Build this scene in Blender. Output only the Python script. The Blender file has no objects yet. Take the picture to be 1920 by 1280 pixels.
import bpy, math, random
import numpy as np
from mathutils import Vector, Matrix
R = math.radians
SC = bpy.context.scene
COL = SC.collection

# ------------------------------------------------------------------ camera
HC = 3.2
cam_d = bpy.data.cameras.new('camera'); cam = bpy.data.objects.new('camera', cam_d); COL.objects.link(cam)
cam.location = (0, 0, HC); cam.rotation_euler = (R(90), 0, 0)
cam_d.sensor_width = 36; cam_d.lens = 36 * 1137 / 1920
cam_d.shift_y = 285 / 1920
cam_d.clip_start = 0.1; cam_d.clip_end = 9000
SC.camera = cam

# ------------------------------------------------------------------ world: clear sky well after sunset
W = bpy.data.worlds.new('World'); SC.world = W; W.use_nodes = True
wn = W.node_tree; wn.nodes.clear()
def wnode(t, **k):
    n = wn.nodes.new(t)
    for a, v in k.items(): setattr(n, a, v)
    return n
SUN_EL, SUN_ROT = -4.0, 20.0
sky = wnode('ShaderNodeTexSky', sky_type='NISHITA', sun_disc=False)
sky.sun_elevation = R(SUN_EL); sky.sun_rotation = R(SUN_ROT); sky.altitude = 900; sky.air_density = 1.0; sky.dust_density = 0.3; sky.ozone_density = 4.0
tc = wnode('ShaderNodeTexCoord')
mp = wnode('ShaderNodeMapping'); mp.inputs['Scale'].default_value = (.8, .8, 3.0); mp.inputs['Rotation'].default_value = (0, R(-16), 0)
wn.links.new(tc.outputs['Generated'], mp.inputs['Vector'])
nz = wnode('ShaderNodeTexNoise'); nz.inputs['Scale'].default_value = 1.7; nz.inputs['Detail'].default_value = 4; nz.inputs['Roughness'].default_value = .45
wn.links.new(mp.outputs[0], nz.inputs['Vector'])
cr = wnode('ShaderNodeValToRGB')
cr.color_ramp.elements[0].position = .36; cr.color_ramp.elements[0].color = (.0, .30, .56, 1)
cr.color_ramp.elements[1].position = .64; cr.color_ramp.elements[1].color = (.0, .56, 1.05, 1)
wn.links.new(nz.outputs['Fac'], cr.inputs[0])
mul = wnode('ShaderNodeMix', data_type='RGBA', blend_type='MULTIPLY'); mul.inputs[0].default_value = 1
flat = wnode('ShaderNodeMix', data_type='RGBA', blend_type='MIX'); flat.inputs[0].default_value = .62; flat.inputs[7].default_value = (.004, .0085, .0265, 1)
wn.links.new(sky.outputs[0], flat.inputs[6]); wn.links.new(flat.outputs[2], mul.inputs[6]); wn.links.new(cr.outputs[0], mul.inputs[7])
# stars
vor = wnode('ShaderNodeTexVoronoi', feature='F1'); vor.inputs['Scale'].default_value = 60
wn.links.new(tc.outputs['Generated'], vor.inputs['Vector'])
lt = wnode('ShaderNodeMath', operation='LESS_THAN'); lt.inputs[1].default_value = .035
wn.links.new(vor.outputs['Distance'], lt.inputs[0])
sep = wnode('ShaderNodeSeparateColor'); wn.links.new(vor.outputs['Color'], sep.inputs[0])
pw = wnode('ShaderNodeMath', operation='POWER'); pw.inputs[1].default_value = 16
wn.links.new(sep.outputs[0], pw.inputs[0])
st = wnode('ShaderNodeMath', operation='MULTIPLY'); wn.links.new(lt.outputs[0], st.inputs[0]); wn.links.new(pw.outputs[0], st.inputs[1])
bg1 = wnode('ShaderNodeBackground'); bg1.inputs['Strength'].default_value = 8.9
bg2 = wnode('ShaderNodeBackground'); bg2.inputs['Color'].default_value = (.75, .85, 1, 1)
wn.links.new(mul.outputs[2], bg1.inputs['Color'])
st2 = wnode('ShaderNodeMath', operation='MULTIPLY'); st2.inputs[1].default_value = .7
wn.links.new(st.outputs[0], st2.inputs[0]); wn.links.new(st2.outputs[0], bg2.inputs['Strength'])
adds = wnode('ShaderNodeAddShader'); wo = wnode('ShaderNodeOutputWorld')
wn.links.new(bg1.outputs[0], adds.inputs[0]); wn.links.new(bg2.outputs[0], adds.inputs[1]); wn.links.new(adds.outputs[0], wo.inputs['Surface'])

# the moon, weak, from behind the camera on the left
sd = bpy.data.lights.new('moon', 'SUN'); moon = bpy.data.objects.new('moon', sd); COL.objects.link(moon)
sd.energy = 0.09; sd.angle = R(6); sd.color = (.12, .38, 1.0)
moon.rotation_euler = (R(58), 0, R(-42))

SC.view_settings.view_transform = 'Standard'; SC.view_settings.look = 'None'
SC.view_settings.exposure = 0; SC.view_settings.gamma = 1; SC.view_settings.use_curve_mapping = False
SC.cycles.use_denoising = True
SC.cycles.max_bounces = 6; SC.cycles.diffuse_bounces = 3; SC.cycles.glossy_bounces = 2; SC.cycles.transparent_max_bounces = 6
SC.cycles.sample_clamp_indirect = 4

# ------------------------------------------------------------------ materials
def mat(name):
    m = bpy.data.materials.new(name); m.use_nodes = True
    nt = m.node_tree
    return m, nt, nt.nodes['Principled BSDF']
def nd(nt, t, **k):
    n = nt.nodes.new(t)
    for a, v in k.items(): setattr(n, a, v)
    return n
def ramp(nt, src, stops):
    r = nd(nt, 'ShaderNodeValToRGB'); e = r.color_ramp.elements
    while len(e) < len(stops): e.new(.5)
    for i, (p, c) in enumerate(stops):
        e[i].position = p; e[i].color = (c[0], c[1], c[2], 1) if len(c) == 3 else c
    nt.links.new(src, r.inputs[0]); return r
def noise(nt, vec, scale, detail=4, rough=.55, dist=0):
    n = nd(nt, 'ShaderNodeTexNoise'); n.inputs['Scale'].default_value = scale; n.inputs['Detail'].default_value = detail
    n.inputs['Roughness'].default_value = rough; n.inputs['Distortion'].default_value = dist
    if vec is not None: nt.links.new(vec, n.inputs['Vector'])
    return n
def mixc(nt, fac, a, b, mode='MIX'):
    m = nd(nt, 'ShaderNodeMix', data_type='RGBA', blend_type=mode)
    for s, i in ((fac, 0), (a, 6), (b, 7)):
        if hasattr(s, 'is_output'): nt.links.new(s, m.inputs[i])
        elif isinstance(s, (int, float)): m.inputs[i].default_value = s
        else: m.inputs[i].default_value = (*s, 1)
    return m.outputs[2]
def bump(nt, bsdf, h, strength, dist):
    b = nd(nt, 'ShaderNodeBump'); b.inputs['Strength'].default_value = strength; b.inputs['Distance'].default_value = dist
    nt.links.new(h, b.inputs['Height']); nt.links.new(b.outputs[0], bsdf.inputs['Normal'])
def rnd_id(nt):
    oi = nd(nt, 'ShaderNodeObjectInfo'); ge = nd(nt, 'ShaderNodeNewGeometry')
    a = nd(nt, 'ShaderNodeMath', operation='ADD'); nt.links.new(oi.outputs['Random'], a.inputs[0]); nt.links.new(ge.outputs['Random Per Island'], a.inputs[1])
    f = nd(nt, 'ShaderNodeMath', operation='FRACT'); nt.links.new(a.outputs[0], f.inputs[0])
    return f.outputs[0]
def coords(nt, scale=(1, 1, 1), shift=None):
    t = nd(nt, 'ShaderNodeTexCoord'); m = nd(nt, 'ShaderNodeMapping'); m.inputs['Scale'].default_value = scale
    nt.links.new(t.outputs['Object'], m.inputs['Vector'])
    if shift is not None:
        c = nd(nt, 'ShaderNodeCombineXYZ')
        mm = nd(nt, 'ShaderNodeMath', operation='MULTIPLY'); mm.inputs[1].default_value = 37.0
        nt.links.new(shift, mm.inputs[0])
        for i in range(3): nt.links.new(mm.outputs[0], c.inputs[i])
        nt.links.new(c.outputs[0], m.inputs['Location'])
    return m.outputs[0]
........
Output exactly the leading lines of the data, up to and including the line marked by "COL = SC.collection".

RESULT OF THIS TASK ::
Build this scene in Blender. Output only the Python script. The Blender file has no objects yet. Take the picture to be 1920 by 1280 pixels.
import bpy, math, random
import numpy as np
from mathutils import Vector, Matrix
R = math.radians
SC = bpy.context.scene
COL = SC.collection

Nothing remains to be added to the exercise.